The cybersecurity consultant additionally questioned what protective systems were protecting K.L.S.’s systems against breaches and if and how hackers were able to get as deep as they did into databases that are supposed to be classified and protected according to guidelines set by Israel’s Privacy Protection Authority.

“Another question: are companies in the economy at all aware of the Privacy Protection Authority’s requirements? Are they controlled by it?” asked Meyron. “Cyber-attacks will happen and also succeed. It would be charlatanic to say otherwise, but early thinking and analysing the unique risk aspects of cyberattacks that may materialise requires early thinking on how to avoid such unnecessary exposure and tailoring specific solutions to reduce risk realisation.”

A series of cyberattacks were reported in recent months in Israel, including attacks targeting the Shirbit insurance company, the Amital software company, Ben-Gurion University of the Negev and Israel Aerospace Industries, with the full extent of the damage unclear in at least some of the cases.

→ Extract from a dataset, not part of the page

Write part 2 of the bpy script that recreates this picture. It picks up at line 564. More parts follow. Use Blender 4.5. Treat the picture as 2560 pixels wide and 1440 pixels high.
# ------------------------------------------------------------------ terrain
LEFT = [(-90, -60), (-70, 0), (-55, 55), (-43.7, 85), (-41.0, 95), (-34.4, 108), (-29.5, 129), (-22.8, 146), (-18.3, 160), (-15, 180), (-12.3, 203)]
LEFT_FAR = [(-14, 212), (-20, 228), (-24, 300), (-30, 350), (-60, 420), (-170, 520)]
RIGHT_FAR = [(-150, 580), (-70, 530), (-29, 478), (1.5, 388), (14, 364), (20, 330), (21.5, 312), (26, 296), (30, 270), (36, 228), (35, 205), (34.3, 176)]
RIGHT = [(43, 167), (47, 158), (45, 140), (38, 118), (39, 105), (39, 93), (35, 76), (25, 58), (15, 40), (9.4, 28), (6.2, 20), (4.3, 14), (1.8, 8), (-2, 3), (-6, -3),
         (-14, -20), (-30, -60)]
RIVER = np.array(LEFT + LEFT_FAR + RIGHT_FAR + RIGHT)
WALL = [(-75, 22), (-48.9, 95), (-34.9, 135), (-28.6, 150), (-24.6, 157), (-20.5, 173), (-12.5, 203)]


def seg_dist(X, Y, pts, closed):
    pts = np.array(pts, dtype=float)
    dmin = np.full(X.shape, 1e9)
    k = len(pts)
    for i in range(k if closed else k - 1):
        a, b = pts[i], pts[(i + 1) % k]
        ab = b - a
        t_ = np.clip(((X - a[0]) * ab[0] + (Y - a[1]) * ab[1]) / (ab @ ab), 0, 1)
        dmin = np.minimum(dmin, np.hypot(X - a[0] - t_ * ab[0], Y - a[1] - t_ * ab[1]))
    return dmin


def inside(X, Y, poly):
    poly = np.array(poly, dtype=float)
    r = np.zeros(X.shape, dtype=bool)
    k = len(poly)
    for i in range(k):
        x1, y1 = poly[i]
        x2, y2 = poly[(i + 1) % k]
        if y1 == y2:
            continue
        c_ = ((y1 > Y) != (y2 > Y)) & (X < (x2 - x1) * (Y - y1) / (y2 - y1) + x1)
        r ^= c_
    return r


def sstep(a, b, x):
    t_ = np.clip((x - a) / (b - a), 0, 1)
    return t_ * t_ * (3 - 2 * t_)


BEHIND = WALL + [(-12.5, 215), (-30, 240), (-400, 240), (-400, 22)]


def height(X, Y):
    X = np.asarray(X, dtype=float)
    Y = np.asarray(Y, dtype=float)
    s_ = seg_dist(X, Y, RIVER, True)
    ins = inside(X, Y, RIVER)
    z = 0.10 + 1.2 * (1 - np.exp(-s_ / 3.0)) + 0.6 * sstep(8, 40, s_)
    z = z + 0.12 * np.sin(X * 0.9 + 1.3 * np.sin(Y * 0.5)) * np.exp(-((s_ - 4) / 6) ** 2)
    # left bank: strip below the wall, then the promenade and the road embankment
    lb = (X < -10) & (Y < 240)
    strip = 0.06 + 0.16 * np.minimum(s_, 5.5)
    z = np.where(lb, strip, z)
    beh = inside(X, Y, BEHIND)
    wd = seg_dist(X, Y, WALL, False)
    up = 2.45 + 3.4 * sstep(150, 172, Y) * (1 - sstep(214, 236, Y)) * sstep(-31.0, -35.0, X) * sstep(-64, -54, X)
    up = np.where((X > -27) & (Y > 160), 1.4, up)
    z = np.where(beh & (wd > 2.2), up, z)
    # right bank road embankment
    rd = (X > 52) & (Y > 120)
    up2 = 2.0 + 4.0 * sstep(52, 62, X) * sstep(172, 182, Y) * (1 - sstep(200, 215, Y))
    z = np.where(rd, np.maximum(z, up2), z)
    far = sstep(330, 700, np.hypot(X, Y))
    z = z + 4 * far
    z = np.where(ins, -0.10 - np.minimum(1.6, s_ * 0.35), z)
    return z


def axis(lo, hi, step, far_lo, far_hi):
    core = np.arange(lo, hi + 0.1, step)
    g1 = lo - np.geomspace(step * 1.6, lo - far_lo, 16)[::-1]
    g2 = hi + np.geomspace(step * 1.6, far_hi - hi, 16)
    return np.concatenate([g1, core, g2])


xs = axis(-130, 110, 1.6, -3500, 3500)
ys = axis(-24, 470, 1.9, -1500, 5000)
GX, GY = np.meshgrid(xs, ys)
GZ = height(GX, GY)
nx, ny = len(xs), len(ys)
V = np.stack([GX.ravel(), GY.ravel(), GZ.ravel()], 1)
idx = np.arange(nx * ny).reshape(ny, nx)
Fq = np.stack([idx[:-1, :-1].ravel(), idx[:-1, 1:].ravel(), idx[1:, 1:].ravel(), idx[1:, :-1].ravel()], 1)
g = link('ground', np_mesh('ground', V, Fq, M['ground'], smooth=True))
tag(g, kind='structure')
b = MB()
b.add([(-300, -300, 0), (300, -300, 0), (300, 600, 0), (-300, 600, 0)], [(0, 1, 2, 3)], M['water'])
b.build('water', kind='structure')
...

In the Shirbit attack, thousands of documents containing personal information were leaked to the public by Black Shadow. The group also threatened to sell collections of data they said they stole from Shirbit to competitors and foreign governments. The National Cyber Directorate and Capital Market Authority worked with Shirbit in an attempt to solve the issue.

Despite the public leaks of thousands of documents, Shirbit insisted that only a “relatively small” number of documents were leaked and that the decision not to pay the ransom the hackers demanded was not from “financial considerations, but rather for the good of the customers,” according to Israeli media. The company has many government employees among its clients.